Spray operators take stick for high ipu levels

28 November 1997

Spray operators take stick for high ipu levels

SPRAYER operators are being unfairly blamed by agrochemical makers for high levels of ipu in surface waters.

Diffuse sources, or leaching of ipu to field drains, are at least as important, maintains Steve White, policy and planning manager for Thames Water Utilities.

"It is easier for the pesticide industry to accept point source is the problem. It takes the blame off the product, and puts it on to operators," he says.

Recent reports from the ipu task force, which includes pesticide manufacturers, have focused on spillages of the concentrated product and poor cleaning of containers, protective clothing and sprayers.

Dry seasons help

The lack of moisture in the last few years has helped that argument, says Dr White. Some field drains have not run for two to three years.

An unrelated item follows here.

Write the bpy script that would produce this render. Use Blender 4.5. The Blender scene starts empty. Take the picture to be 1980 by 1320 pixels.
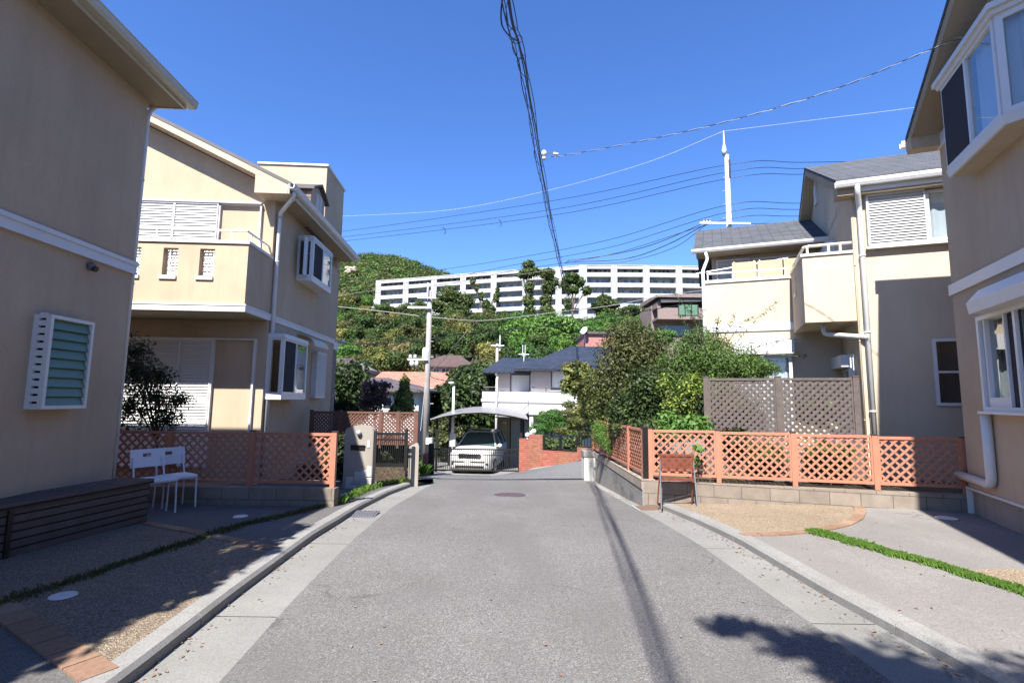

Peaks of ipu pollution have tended to follow spraying events instead, suggesting spills and poor rinsing are more likely causes of pollution.

In dry seasons point source contamination may account for 50% of cases, Dr White admits. "But in a wet year it might be a lot less."

Rhône-Poulencs Steve Higginbotham, chairman of the IPU Task Force, defends its position. "It is very difficult to say how much pollution is due to point source contamination and how much comes from diffuse sources.

"German figures suggest point source is responsible for 80% of cases. Whether that compares with the UK is open to question. We are trying to address all aspects of pollution, but it makes sense to tackle those causes that are easiest to resolve first." A poster campaign targeted at sprayer operators is now under way.

That is endorsed by Dr White. "Even if point source is only 10% of the cause on average, it will be worth addressing. Half a cupful of neat ipu is enough to pollute 10km of deep river."

However, tighter controls on field use may also be needed to pacify water companies facing escalating clean up costs.

Ozone is currently used to remove the pesticide, but faces EU pressure since it converts bromide to carcinogenic bromate. Thames Water has recently already invested £400m in plant to remove pesticides from water. Annual running costs are put at £40-50m.

&#8226 Latest figures show ipu pollution as measured by samples exceeding 0.1ppb rose 2% in 1996 compared with the previous year, reaching 19%, according to the Environment Agency. However, ipu use increased in that time by about 10%, industry sources reckon.